Friday, October 14, 2011

Blogorado Funnies, Part I

Heh. SCI-FI got a little punchy whilst hunting the elusive prairie dog. Enjoy!



DRAMATIZATION. MAY NOT HAVE HAPPENED EXACTLY AS SHOWN BELOW.
But for those who were there, we know it's realistic.

Imagine a firing line of prairie dog hunters, dirty and tired, walking together through a field, scanning for varmint to kill.

Spear calls out:        "Prairie dog, 12 o'clock. Up at the top of the ridge."

Ambulance Driver:       "Where?"

Spear:  "Up there, between the fenceline and the green scrub."

LawDog (squinting):     "Green scrub?"

SCI-FI (squinting harder):      "There's a fence?"

Ambulance Driver (through his optics):  "That big gray thing?
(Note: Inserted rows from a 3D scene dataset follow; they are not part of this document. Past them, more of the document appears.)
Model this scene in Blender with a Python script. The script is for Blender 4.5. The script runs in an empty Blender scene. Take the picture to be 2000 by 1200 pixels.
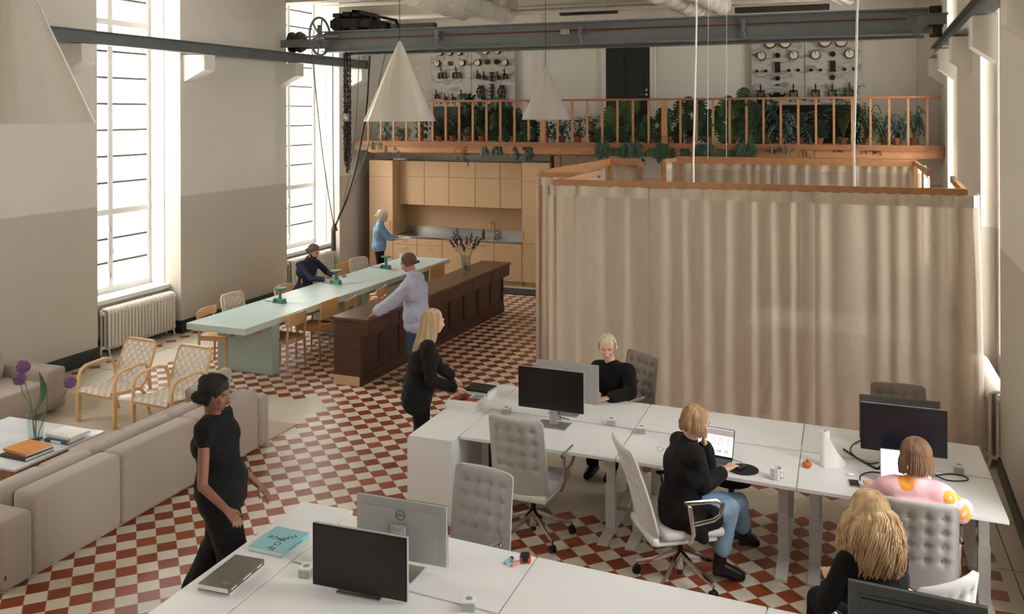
import bpy, bmesh, math, random
from math import sin, cos, pi, radians, sqrt
from mathutils import Vector, Matrix, noise
import numpy as np

S = bpy.context.scene
COL = S.collection

# ---------------------------------------------------------------- camera
F, Y0, YAW, ROLL, CX, H = 1752.9, 222.99, .3529, -.0031, 1000., 3.48
cd = bpy.data.cameras.new('camera')
cam = bpy.data.objects.new('camera', cd)
COL.objects.link(cam)
cd.sensor_width = 36.
cd.lens = F/2000*36
cd.shift_y = -(600-Y0)/2000
cd.clip_start, cd.clip_end = .05, 200
cam.matrix_world = Matrix.Translation((0, 0, H)) @ Matrix.Rotation(YAW, 4, 'Z') @ Matrix.Rotation(pi/2, 4, 'X') @ Matrix.Rotation(ROLL, 4, 'Z')
S.camera = cam

# ---------------------------------------------------------------- exposure, sky, daylight
S.view_settings.view_transform = 'Standard'
S.view_settings.look = 'None'
S.view_settings.gamma = 1
S.view_settings.use_curve_mapping = False
S.view_settings.exposure = 0.5
S.cycles.use_denoising = True
world = bpy.data.worlds.new('overcast_sky')
S.world = world
world.use_nodes = True
bg = world.node_tree.nodes['Background']
bg.inputs['Color'].default_value = (.94, .975, 1.0, 1)
bg.inputs['Strength'].default_value = 11.5


def portal(name, loc, rot, sx, sy):
    l = bpy.data.lights.new(name, 'AREA')
    l.shape = 'RECTANGLE'
    l.size, l.size_y = sx, sy
    l.cycles.is_portal = True
    o = bpy.data.objects.new(name, l)
    o.location, o.rotation_euler = loc, rot
    COL.objects.link(o)
    return o


# ---------------------------------------------------------------- placing: a measured sight line meets a real plane
def ray(x, y):
    c, s = cos(ROLL), sin(ROLL)
    dx, dy = x-CX, y-Y0
    u, v = (c*dx+s*dy)/F, (-s*dx+c*dy)/F
    return Vector((u*cos(YAW)-sin(YAW), u*sin(YAW)+cos(YAW), -v))


def aZ(x, y, z=0.):
    r = ray(x, y)
    p = r*((z-H)/r.z)
    return Vector((p.x, p.y, z))


def aX(x, y, X):
    r = ray(x, y)
    p = r*(X/r.x)
    return Vector((X, p.y, H+p.z))


def aY(x, y, Y):
    r = ray(x, y)
    p = r*(Y/r.y)
    return Vector((p.x, Y, H+p.z))


# ---------------------------------------------------------------- materials
def lin(c):
    c = c/255.
    return c/12.92 if c <= .04045 else ((c+.055)/1.055)**2.4


def rgb(r, g, b):
    return (lin(r), lin(g), lin(b), 1)


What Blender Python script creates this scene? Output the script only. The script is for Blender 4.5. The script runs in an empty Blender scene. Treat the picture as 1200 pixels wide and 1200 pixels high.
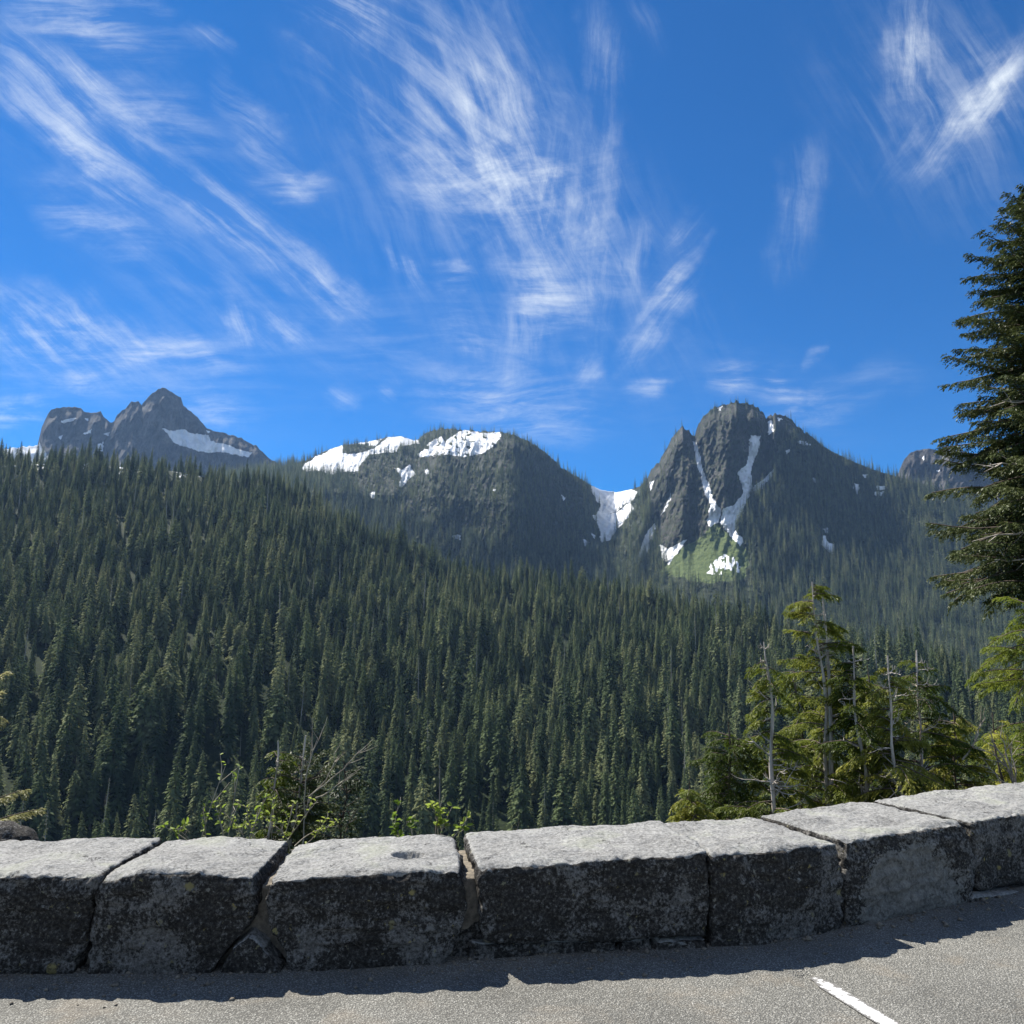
import bpy, bmesh, math, random
import numpy as np
from mathutils import Vector

RNG = np.random.default_rng(7)
random.seed(7)
C = bpy.context.scene.collection
SC = bpy.context.scene
PI = math.pi

# ------------------------------------------------------------------ survey: bearings from the viewpoint
EYE = 1.6
FOC = 900.0                                   # focal length for a 1200 px wide frame
PITCH = math.atan(150 / 900.0)
CP, SP = math.cos(PITCH), math.sin(PITCH)
SUN_AZ, SUN_EL = math.radians(-43), math.radians(48.5)


def ray(px, py):
    u = (np.asarray(px, float) - 600) / FOC
    v = (600 - np.asarray(py, float)) / FOC
    return u, CP - v * SP, SP + v * CP


def bearing(px, py):
    x, y, z = ray(px, py)
    h = np.hypot(x, y)
    return np.arctan2(x, y), z / h


def at(px, py, r):
    """world point on the line of sight at horizontal distance r"""
    a, t = bearing(px, py)
    return np.stack(np.broadcast_arrays(r * np.sin(a), r * np.cos(a), EYE + r * t), -1)


def project(P):
    P = np.asarray(P, float)
    x, y, z = P[..., 0], P[..., 1], P[..., 2] - EYE
    f = y * CP + z * SP
    up = -y * SP + z * CP
    return 600 + FOC * x / f, 600 - FOC * up / f


# ------------------------------------------------------------------ noise
_perm = np.random.default_rng(3).permutation(512)
_grad = np.random.default_rng(4).normal(size=(512, 3))
_grad /= np.linalg.norm(_grad, axis=1)[:, None]


def perlin(P):
    P = np.asarray(P, float)
    i = np.floor(P).astype(np.int64)
    f = P - i
    w = f * f * f * (f * (f * 6 - 15) + 10)
    out = np.zeros(P.shape[:-1])
    for dx in (0, 1):
        for dy in (0, 1):
            for dz in (0, 1):
                h = _perm[(_perm[(_perm[(i[..., 0] + dx) & 511] + i[..., 1] + dy) & 511] + i[..., 2] + dz) & 511]
                d = f - np.array([dx, dy, dz])
                g = (_grad[h] * d).sum(-1)
                wx = w[..., 0] if dx else 1 - w[..., 0]
                wy = w[..., 1] if dy else 1 - w[..., 1]
                wz = w[..., 2] if dz else 1 - w[..., 2]
                out += g * wx * wy * wz
    return out


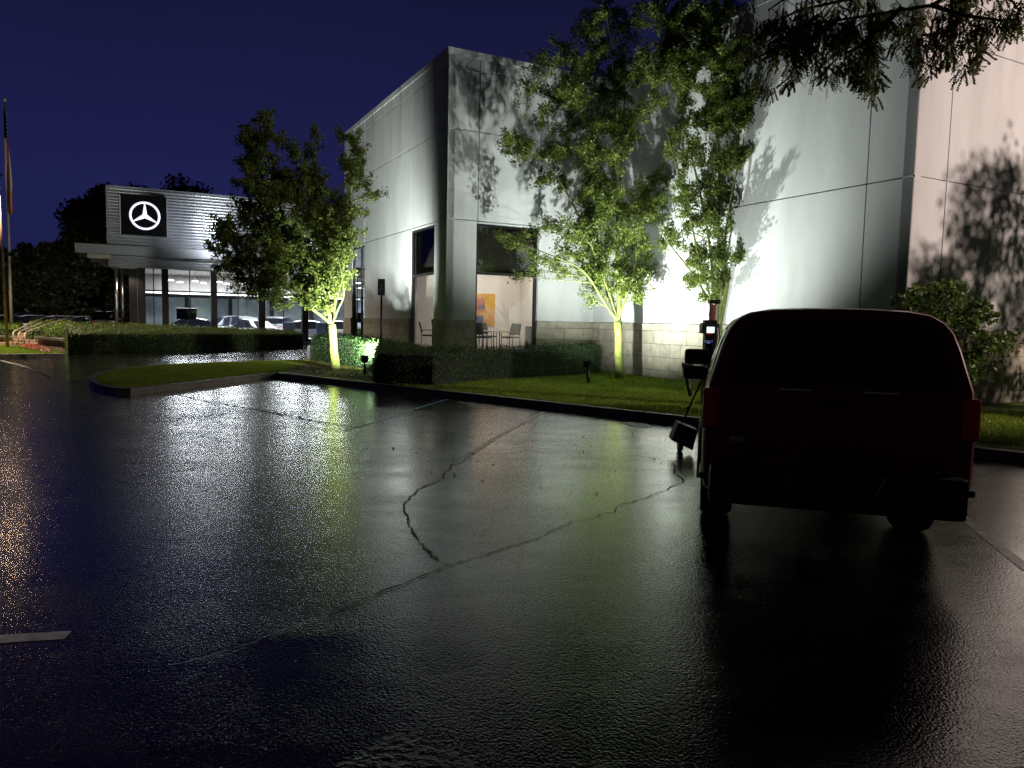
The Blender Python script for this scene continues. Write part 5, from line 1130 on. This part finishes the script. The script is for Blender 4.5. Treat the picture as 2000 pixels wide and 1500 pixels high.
my = N.new('ShaderNodeMapRange'); my.inputs[1].default_value = -.6; my.inputs[2].default_value = .3; my.inputs[3].default_value = 1.2; my.inputs[4].default_value = 1.0; L.new(sp.outputs['Y'], my.inputs[0])
mm = N.new('ShaderNodeMath'); mm.operation = 'MULTIPLY'; L.new(mr.outputs[0], mm.inputs[0]); L.new(my.outputs[0], mm.inputs[1])
wb = N.new('ShaderNodeMapRange'); wb.inputs[1].default_value = .1; wb.inputs[2].default_value = -.5; L.new(sp.outputs['Y'], wb.inputs[0])
wm = N.new('ShaderNodeMix'); wm.data_type = 'RGBA'; L.new(wb.outputs[0], wm.inputs[0]); L.new(r.outputs['Color'], wm.inputs[6]); wm.inputs[7].default_value = (.0085, .0065, .0110, 1)
mx = N.new('ShaderNodeVectorMath'); mx.operation = 'SCALE'; L.new(wm.outputs[2], mx.inputs[0]); L.new(mm.outputs[0], mx.inputs['Scale']); L.new(mx.outputs[0], bg.inputs['Color'])
bg.inputs['Strength'].default_value = 1.0
# ------------------------------------------------------------------ camera
cd = bpy.data.cameras.new('Camera'); cam = bpy.data.objects.new('Camera', cd); COL.objects.link(cam)
cd.sensor_width = 36; cd.lens = FPX/2000*36; cd.clip_end = 3000; cd.clip_start = .05
B_ = -AF
cam.matrix_world = Matrix(((AR.x, AU.x, B_.x, 0), (AR.y, AU.y, B_.y, 0), (AR.z, AU.z, B_.z, H), (0, 0, 0, 1)))
SC.camera = cam
SC.view_settings.view_transform = 'Standard'; SC.view_settings.look = 'None'; SC.view_settings.exposure = 0; SC.view_settings.gamma = 1
SC.render.engine = 'CYCLES'; SC.cycles.use_denoising = True; SC.cycles.denoising_input_passes = 'RGB_ALBEDO_NORMAL'; SC.cycles.denoising_prefilter = 'NONE'; SC.cycles.max_bounces = 5; SC.cycles.diffuse_bounces = 3; SC.cycles.glossy_bounces = 3; SC.cycles.transmission_bounces = 4; SC.cycles.transparent_max_bounces = 8
SC.cycles.sample_clamp_indirect = 3.0; SC.cycles.caustics_reflective = False; SC.cycles.caustics_refractive = False
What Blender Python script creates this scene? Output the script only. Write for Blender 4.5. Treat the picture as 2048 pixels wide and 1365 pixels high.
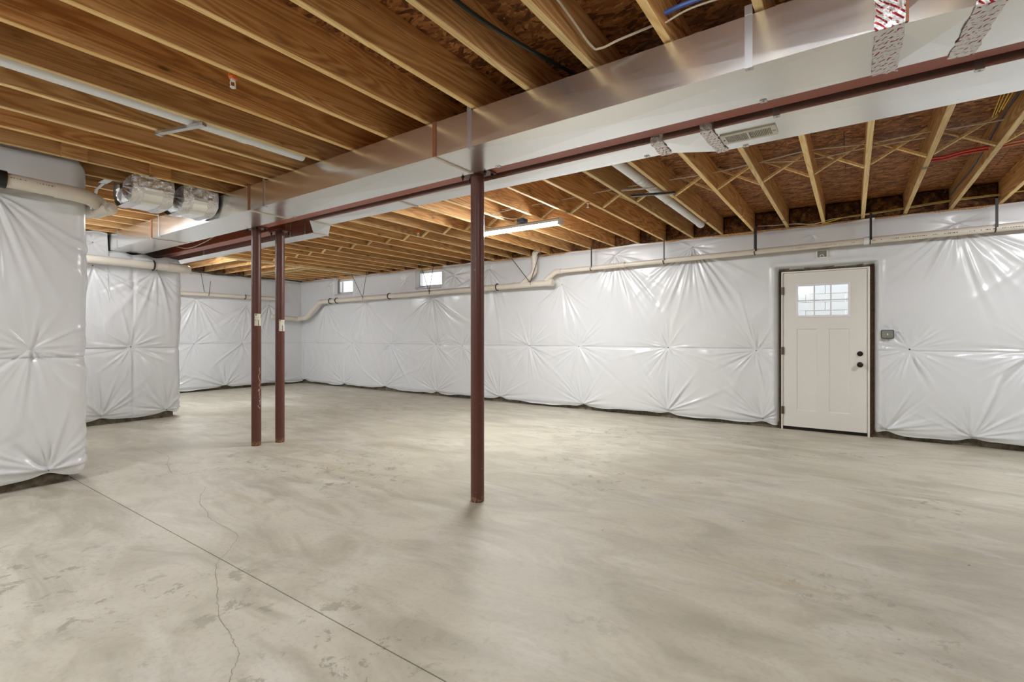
import bpy, math, random
import numpy as np
from mathutils import Vector, Matrix
R = math.radians
random.seed(7)
C = bpy.context.scene.collection
for o in list(bpy.data.objects): bpy.data.objects.remove(o)
sc = bpy.context.scene

# ------------------------------------------------------------------ camera, world, light, exposure
CAM_H = 1.24
cd = bpy.data.cameras.new('camera'); cam = bpy.data.objects.new('camera', cd); C.objects.link(cam)
cd.sensor_width = 36; cd.lens = 36 * 977 / 2048; cd.clip_start = 0.02; cd.clip_end = 100
cd.shift_y = -10.5 / 2048
YAW = math.atan(681 / 977)
cam.location = (0, 0, CAM_H); cam.rotation_euler = (R(90), 0, YAW)
sc.camera = cam
w = bpy.data.worlds.new('world'); sc.world = w; w.use_nodes = True
bg = w.node_tree.nodes['Background']; bg.inputs[0].default_value = (0.90, 0.95, 1.0, 1); bg.inputs[1].default_value = 0.85
sc.view_settings.view_transform = 'Standard'; sc.view_settings.look = 'None'
sc.view_settings.gamma = 1; sc.view_settings.use_curve_mapping = False
sc.view_settings.exposure = 1.83
LED_VISIBLE = 75.0      # emission of the shop light in view
LED_FILL = 50.0         # emission of the unseen shop lights added as fill

def _ray(x, y):
    u = (x - 1024) / 977; v = (672 - y) / 977; s = math.sin(YAW); c = math.cos(YAW)
    return (-s + u * c, c + u * s, v)
def at_y(x, y, Y): r = _ray(x, y); t = Y / r[1]; return Vector((r[0] * t, Y, CAM_H + r[2] * t))
def at_x(x, y, X): r = _ray(x, y); t = X / r[0]; return Vector((X, r[1] * t, CAM_H + r[2] * t))
def at_z(x, y, Z): r = _ray(x, y); t = (Z - CAM_H) / r[2]; return Vector((r[0] * t, r[1] * t, Z))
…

That's a STUMP."

Spear:  "I'll mark him." POW! Spear puts one into the prairie dog's neighborhood, but nothing moves.

Ambulance Driver:       "See? Stump." POW! Fires a round of his own. Still no reaction from the "prairie dog."

LawDog: "I see it." POW! STILL no reaction.

By now, most of us have optics on the "stump." Apparently, Spear had seen the biggest silverback prairie dog in the state of Colorado.  Not only was it the size of a tree stump, it was apparently on Prozac, because it was completely unfazed by the bullets we lobbed its way.  It sat, stared, twitched, scratched itself, yawned.

Spear would continue calling out targets like this for the duration of Blogorado III, all with his naked eye.  "Prairie dog in the open, running left, he's got a limp."

One of us would challenge Spear's claim, but anyone with optics could back him up.  "Right there, in the second green strip of land, he's dancing the Macarena!  Do you see him?"  Spear could read the prairie dog's résumé and college transcript before the rest of us ever saw anything.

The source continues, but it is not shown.